23/10/2018

Notification of significant change in shareholding pursuant to Law 3556/2007

Titan Cement Company S.A. (the “Company”) announces pursuant to Law 3556/2007 and after relevant notification  received on 23.10.2018 from the Belgian société anonyme Titan Cement International S.A. (“TCI”)  and on 19.10.2018  and 23.10.2018 from TCI’s founders and sole shareholders  Andreas Canellopoulos, Leonidas Kanellopoulos, Nellos – Panagiotis Canellopoulos, Takis – Panagiotis Canellopoulos, Pavlos Kanellopoulos, Dimitris Papalexopoulos, Alexandra Papalexopoulou and Eleni Papalexopoulou (the "Founders"), who are also shareholders of the Company, that, as at 18 October 2018, the Founders’ voting rights in the Company are equal to 14.330.705 and correspond to approximately 18.60% of Titan’s total voting rights (the “Founders’ Voting Rights”), pursuant to the legal arrangements set out below.  

On 18 October 2018, the Founders entered into an agreement pursuant to which they agreed to adopt, by concerted exercise of the voting rights they hold from time to time in TCI, a lasting common policy towards the management and operation of TCI ( the “Agreement”). On the basis and in the context of the  Agreement, the Founders are cooperating with TCI in connection with the making of a voluntary share exchange tender offer under Law 3461/2006 to acquire all ordinary and preference shares of the Company in consideration for new shares of TCI (the “Tender Offer”), which was submitted and announced on 18 October 2018 in accordance with Law 3461/2006. In the context and for the purpose of the Tender Offer, the Founders have stated that they will tender their total 19,600,577 ordinary and preference shares of the Company to TCI for new TCI shares, on the same terms and subject to the same conditions as all other shareholders of the Company, such that all Company shares are held directly by TCI.

In view of the above, the Founders are persons acting in concert (as defined in article 2, paragraph (e) of Law 3461/2006) amongst themselves and with TCI with respect to the Tender Offer and, as a result, as of 18 October 2018, each of the Founders and TCI are deemed to indirectly hold the Founders’ Voting Rights, in accordance with article 10, case (a) of Law 3556/2007 and paragraph 1.2.2, case (a) of the Circular 33/3.7.2007 of the Hellenic Capital Market Commission. 

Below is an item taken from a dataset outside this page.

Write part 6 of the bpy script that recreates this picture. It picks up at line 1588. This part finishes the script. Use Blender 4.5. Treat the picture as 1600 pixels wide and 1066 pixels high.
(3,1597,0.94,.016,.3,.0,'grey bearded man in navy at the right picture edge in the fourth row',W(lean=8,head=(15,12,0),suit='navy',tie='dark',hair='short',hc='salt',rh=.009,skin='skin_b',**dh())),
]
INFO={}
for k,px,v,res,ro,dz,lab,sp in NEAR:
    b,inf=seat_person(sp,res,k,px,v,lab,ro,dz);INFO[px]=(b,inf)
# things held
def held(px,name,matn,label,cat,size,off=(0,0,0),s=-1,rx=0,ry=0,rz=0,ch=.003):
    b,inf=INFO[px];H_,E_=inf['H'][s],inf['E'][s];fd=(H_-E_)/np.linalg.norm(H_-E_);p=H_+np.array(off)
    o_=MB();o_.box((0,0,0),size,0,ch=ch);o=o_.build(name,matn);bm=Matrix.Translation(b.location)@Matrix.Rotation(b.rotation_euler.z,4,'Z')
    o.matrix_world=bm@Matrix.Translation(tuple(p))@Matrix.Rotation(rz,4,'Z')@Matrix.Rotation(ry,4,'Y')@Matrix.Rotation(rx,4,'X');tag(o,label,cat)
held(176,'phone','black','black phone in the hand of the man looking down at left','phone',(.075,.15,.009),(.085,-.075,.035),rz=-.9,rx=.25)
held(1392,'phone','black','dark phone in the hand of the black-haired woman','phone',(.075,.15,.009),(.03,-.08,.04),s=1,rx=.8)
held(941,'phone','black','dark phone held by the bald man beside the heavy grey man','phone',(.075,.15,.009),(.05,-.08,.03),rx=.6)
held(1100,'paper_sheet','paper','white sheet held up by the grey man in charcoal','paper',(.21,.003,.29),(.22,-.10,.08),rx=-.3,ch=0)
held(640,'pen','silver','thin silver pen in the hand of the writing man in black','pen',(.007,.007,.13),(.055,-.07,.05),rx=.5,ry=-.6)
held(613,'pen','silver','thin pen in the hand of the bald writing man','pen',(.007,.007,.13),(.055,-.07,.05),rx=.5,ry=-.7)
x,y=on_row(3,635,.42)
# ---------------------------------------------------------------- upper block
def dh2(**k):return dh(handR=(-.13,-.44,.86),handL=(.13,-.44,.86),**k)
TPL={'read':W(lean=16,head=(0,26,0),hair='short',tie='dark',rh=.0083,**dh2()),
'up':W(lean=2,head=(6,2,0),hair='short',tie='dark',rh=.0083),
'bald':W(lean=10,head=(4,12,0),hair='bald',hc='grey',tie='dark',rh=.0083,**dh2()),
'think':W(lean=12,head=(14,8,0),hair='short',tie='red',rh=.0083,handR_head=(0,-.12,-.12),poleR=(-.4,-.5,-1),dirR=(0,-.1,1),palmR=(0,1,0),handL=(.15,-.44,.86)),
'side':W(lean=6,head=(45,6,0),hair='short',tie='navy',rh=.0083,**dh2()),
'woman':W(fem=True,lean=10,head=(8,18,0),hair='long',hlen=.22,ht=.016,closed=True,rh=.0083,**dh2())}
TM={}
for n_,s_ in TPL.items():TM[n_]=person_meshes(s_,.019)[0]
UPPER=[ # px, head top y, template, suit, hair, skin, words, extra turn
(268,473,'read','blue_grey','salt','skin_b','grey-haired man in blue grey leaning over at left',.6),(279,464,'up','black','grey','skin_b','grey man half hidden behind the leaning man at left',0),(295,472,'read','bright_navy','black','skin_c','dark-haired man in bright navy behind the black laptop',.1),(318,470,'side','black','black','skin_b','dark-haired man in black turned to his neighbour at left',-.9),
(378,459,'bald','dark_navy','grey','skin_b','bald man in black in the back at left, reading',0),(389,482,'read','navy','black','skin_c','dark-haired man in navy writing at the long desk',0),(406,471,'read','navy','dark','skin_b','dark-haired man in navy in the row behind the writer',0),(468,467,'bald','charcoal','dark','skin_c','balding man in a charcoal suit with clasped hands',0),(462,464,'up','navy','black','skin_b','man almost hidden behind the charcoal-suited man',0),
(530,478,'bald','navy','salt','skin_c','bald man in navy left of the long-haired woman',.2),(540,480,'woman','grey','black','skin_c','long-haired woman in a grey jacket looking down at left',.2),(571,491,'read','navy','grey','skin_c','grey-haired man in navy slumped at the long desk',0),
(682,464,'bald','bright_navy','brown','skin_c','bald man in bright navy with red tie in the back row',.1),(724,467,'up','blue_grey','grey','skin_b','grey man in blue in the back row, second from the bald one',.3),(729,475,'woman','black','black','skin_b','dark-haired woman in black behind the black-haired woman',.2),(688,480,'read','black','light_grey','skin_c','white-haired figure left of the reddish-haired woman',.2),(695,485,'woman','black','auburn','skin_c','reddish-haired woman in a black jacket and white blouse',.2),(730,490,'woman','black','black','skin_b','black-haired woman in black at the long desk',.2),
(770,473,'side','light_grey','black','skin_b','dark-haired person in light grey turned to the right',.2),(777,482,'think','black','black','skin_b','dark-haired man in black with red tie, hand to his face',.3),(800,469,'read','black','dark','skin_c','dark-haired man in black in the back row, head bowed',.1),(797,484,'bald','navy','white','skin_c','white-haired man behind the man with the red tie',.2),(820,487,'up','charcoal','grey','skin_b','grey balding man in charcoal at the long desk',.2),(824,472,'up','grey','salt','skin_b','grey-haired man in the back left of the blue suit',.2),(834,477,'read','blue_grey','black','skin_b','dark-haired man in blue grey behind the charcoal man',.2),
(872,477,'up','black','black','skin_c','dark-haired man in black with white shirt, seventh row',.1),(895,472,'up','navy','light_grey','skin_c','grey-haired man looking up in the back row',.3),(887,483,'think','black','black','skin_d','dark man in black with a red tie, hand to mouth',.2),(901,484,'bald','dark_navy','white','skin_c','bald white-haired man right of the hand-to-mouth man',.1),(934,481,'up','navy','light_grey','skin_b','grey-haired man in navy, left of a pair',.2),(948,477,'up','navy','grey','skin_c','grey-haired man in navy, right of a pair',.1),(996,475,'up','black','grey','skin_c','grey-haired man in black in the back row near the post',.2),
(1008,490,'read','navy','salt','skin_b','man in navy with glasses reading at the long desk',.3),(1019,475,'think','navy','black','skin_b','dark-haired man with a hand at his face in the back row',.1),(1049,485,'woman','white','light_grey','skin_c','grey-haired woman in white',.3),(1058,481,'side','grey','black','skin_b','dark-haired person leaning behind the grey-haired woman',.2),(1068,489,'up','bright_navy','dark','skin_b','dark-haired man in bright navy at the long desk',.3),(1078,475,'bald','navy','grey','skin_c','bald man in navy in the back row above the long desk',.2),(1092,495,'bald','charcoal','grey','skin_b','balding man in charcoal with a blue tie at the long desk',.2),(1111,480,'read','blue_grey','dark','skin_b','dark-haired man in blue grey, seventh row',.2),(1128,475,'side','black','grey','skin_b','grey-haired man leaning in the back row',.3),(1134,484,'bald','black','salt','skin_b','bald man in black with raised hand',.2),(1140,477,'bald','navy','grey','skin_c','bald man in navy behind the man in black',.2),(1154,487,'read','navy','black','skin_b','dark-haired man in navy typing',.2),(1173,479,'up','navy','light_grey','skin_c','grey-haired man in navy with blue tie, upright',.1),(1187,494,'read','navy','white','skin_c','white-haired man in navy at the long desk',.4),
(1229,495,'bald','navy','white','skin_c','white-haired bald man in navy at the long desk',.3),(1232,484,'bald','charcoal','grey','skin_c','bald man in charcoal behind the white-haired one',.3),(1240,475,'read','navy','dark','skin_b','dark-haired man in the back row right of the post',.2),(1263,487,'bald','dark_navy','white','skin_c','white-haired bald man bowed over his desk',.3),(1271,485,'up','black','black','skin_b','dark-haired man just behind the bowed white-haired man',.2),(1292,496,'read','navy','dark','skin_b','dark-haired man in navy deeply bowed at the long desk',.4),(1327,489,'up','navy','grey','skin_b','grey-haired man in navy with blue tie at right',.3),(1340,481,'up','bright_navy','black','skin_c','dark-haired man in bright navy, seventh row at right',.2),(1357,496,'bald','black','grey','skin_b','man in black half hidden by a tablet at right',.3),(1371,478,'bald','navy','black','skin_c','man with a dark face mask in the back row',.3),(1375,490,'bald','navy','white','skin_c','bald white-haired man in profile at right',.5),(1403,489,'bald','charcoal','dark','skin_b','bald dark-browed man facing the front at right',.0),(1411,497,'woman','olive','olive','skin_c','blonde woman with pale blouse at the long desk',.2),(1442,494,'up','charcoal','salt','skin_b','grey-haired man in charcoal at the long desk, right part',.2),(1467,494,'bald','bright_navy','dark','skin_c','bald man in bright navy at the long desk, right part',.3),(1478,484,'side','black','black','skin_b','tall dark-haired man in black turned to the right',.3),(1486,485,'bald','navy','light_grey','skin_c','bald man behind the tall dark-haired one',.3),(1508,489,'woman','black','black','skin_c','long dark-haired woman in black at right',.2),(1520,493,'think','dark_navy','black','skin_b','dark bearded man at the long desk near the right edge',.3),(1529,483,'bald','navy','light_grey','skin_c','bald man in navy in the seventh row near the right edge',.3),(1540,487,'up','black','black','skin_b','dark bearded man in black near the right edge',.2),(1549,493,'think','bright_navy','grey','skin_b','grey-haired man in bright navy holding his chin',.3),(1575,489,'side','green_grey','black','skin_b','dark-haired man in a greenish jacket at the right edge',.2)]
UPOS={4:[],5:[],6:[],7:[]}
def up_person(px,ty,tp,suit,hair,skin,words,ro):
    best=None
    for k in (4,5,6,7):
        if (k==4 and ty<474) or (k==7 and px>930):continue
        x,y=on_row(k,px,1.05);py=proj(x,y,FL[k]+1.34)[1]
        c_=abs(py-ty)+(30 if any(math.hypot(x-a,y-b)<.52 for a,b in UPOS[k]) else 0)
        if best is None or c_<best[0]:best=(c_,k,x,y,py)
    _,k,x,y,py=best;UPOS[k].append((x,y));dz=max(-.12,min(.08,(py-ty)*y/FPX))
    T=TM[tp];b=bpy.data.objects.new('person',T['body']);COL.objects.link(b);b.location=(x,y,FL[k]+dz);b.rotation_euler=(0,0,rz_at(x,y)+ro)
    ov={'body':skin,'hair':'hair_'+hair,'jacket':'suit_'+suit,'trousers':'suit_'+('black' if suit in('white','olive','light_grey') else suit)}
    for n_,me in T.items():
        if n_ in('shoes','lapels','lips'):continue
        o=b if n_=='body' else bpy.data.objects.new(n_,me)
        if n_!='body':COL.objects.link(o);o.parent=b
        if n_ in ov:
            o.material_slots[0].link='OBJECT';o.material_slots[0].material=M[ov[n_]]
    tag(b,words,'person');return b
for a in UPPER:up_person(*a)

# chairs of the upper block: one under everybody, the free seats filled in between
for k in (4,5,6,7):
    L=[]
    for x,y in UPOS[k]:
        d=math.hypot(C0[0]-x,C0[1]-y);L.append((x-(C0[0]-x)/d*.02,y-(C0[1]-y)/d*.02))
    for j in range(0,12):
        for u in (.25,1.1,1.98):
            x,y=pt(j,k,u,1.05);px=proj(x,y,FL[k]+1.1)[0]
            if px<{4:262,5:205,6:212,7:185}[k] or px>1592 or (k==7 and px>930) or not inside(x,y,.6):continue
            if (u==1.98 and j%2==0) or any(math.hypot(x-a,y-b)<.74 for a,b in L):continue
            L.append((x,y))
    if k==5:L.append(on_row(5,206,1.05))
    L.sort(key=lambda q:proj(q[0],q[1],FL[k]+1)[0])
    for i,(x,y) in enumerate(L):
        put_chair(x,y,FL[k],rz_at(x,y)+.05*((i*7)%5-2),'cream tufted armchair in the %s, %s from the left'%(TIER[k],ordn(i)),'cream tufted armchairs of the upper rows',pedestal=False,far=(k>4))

In view of the above, as of 18 October 2018, the total voting rights in the Company held, indirectly, by TCI and, directly and indirectly, by each Founder, namely by Andreas Canellopoulos, Leonidas Kanellopoulos, Nellos- Panagiotis Canellopoulos, Pavlos Kanellopoulos, Takis- Panagiotis Canellopoulos, Dimitri Papalexopoulos, Alexandra Papalexopoulou and Eleni Papalexopoulou, has increased to approximately 18.60%. It is noted that, of the above approximately 18.60% total percentage, approximately 2.67% belongs to Joint Investor Share Accounts, in which Theodore Papalexopoulos and Georgia Alexopoulou participate, who, are not parties to the Agreement.    

It is noted that, prior to 18 October 2018, the percentage of the voting rights in the Company, individually held, directly and indirectly, by Nellos- Panagiotis Canellopoulos, Pavlos Kanellopoulos, Takis- Panagiotis Canellopoulos, Dimitri Papalexopoulos, Alexandra Papalexopoulou and Eleni Papalexopoulou was below the 5% threshold, while that of Andreas Canellopoulos and Leonidas Kanellopoulos was approximately 12.79% and 5.71%, respectively, based on their notifications dated 5 November 2007 and 4 October 2012, respectively, made pursuant to Law 3556/2007.